Bass told prospective investors that the Hayman Hong Kong Opportunities Fund, LP-Prodigious Series was due to launch on June 1 and could see a 64-fold return if the currency declines by 40%, according to a person familiar with the matter, who asked not to be identified because it’s private.

He’s far from the only investor to take aim at Hong Kong’s dollar. Options data compiled by Bloomberg show markets are pricing in a 6% chance the currency will break 7.90 in 12 months, outside the weak end of its 7.75-to-7.85 trading band against the U.S. dollar.

Market participants often characterize such wagers as lottery tickets; they could become hugely valuable if the peg breaks, but are more likely than not to expire worthless. Some hedge funds have allocated small sums to Hong Kong dollar options, capping exposure at levels that they can afford to lose without putting a major dent in their overall performance.

It’s possible that investors in Bass’s fund will take a similar approach, though details of their exposure weren’t immediately available. Bass has told prospective investors that the idea for the fund came from Hayman Capital’s largest client, without saying who it was.

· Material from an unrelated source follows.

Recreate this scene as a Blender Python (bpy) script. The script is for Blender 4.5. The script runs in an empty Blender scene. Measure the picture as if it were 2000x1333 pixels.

While few doubt that Hong Kong faces serious economic and political challenges, the city’s currency shows little sign of imminent collapse. In fact it’s been so strong in recent months that the city’s de-facto central bank has sold more than $5.2 billion since April to prevent the currency from appreciating outside its trading band.

Hong Kong Financial Secretary Paul Chan said this month that the city is ready to defend the exchange rate and that mainland China could provide U.S. dollars through a currency swap line should Washington impose sanctions.

Meanwhile, the Hong Kong Monetary Authority has said it doesn’t see evidence of capital outflows. Local deposits climbed in April, while Hong Kong home prices have slipped just 5% from record highs in 2019. The city’s stock market has rallied along with global shares since March. Hong Kong has about $440 billion of foreign-exchange reserves, more than two times the city’s money in circulation, according to the HKMA.

Bass has said that liquid reserves in Hong Kong and China are lower than the reported headline figures and that he expects a “full-fledged banking crisis” in Hong Kong by the end of this year. Citing high levels of financial leverage, he has compared the Chinese territory to Iceland and Ireland before those nations’ banking systems imploded in 2008.

Bass’s new fund will lock in investor cash for two years and charge a one-time management fee of 2%, people familiar with the matter said. It will levy a 15% performance fee that rises to 20% if the fund’s net return exceeds 100%.